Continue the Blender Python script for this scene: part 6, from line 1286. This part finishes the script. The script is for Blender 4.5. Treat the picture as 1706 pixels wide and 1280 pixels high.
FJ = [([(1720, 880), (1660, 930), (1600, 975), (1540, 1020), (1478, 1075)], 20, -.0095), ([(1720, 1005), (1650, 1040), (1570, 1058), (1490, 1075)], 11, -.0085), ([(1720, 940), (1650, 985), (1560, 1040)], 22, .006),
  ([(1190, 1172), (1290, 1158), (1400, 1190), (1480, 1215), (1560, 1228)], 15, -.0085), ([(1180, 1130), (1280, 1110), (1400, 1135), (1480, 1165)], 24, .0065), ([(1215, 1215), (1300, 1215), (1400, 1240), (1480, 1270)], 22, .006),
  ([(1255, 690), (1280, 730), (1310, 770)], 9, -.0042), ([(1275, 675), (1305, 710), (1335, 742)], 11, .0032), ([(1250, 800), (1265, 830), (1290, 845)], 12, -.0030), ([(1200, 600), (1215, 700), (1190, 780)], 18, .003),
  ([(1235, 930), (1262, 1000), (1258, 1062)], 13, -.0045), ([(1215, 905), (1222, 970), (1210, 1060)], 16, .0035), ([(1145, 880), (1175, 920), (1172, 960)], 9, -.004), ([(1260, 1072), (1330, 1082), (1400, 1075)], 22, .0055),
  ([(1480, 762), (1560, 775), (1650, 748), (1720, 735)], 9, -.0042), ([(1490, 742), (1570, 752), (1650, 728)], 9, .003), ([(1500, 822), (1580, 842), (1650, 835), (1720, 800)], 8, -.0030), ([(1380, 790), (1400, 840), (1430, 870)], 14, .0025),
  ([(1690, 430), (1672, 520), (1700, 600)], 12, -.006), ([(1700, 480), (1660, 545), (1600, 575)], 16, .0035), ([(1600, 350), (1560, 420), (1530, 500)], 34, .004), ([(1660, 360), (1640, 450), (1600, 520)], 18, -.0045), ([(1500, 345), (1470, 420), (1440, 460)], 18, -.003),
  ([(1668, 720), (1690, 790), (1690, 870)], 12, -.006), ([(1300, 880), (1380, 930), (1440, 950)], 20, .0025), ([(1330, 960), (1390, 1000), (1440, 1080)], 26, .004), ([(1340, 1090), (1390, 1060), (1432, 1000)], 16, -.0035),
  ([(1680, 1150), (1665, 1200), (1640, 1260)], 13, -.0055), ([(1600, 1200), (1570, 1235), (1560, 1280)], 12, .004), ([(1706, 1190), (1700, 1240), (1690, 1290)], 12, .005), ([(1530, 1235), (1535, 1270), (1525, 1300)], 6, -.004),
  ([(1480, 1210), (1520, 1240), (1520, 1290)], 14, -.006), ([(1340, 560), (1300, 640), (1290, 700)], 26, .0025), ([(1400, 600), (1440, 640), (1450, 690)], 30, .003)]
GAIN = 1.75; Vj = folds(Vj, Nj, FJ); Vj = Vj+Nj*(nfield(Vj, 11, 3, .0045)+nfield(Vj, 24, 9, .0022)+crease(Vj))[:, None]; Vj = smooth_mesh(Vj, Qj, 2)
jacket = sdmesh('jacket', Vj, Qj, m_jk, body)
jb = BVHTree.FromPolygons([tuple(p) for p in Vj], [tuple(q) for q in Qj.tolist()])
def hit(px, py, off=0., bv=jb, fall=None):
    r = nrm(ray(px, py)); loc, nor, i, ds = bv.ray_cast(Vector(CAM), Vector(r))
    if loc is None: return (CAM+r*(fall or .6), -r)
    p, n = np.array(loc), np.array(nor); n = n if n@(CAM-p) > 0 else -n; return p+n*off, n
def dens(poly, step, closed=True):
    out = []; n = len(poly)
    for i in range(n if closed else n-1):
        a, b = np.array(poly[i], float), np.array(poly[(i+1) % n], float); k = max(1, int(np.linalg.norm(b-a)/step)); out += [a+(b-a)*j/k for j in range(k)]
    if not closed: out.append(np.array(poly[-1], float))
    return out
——
**Written exercise:**
Nothing should be changed: write out all of the data as is.

**The result:**
Continue the Blender Python script for this scene: part 6, from line 1286. This part finishes the script. The script is for Blender 4.5. Treat the picture as 1706 pixels wide and 1280 pixels high.
FJ = [([(1720, 880), (1660, 930), (1600, 975), (1540, 1020), (1478, 1075)], 20, -.0095), ([(1720, 1005), (1650, 1040), (1570, 1058), (1490, 1075)], 11, -.0085), ([(1720, 940), (1650, 985), (1560, 1040)], 22, .006),
  ([(1190, 1172), (1290, 1158), (1400, 1190), (1480, 1215), (1560, 1228)], 15, -.0085), ([(1180, 1130), (1280, 1110), (1400, 1135), (1480, 1165)], 24, .0065), ([(1215, 1215), (1300, 1215), (1400, 1240), (1480, 1270)], 22, .006),
  ([(1255, 690), (1280, 730), (1310, 770)], 9, -.0042), ([(1275, 675), (1305, 710), (1335, 742)], 11, .0032), ([(1250, 800), (1265, 830), (1290, 845)], 12, -.0030), ([(1200, 600), (1215, 700), (1190, 780)], 18, .003),
  ([(1235, 930), (1262, 1000), (1258, 1062)], 13, -.0045), ([(1215, 905), (1222, 970), (1210, 1060)], 16, .0035), ([(1145, 880), (1175, 920), (1172, 960)], 9, -.004), ([(1260, 1072), (1330, 1082), (1400, 1075)], 22, .0055),
  ([(1480, 762), (1560, 775), (1650, 748), (1720, 735)], 9, -.0042), ([(1490, 742), (1570, 752), (1650, 728)], 9, .003), ([(1500, 822), (1580, 842), (1650, 835), (1720, 800)], 8, -.0030), ([(1380, 790), (1400, 840), (1430, 870)], 14, .0025),
  ([(1690, 430), (1672, 520), (1700, 600)], 12, -.006), ([(1700, 480), (1660, 545), (1600, 575)], 16, .0035), ([(1600, 350), (1560, 420), (1530, 500)], 34, .004), ([(1660, 360), (1640, 450), (1600, 520)], 18, -.0045), ([(1500, 345), (1470, 420), (1440, 460)], 18, -.003),
  ([(1668, 720), (1690, 790), (1690, 870)], 12, -.006), ([(1300, 880), (1380, 930), (1440, 950)], 20, .0025), ([(1330, 960), (1390, 1000), (1440, 1080)], 26, .004), ([(1340, 1090), (1390, 1060), (1432, 1000)], 16, -.0035),
  ([(1680, 1150), (1665, 1200), (1640, 1260)], 13, -.0055), ([(1600, 1200), (1570, 1235), (1560, 1280)], 12, .004), ([(1706, 1190), (1700, 1240), (1690, 1290)], 12, .005), ([(1530, 1235), (1535, 1270), (1525, 1300)], 6, -.004),
  ([(1480, 1210), (1520, 1240), (1520, 1290)], 14, -.006), ([(1340, 560), (1300, 640), (1290, 700)], 26, .0025), ([(1400, 600), (1440, 640), (1450, 690)], 30, .003)]
GAIN = 1.75; Vj = folds(Vj, Nj, FJ); Vj = Vj+Nj*(nfield(Vj, 11, 3, .0045)+nfield(Vj, 24, 9, .0022)+crease(Vj))[:, None]; Vj = smooth_mesh(Vj, Qj, 2)
jacket = sdmesh('jacket', Vj, Qj, m_jk, body)
jb = BVHTree.FromPolygons([tuple(p) for p in Vj], [tuple(q) for q in Qj.tolist()])
def hit(px, py, off=0., bv=jb, fall=None):
    r = nrm(ray(px, py)); loc, nor, i, ds = bv.ray_cast(Vector(CAM), Vector(r))
    if loc is None: return (CAM+r*(fall or .6), -r)
    p, n = np.array(loc), np.array(nor); n = n if n@(CAM-p) > 0 else -n; return p+n*off, n
def dens(poly, step, closed=True):
    out = []; n = len(poly)
    for i in range(n if closed else n-1):
        a, b = np.array(poly[i], float), np.array(poly[(i+1) % n], float); k = max(1, int(np.linalg.norm(b-a)/step)); out += [a+(b-a)*j/k for j in range(k)]
    if not closed: out.append(np.array(poly[-1], float))
    return out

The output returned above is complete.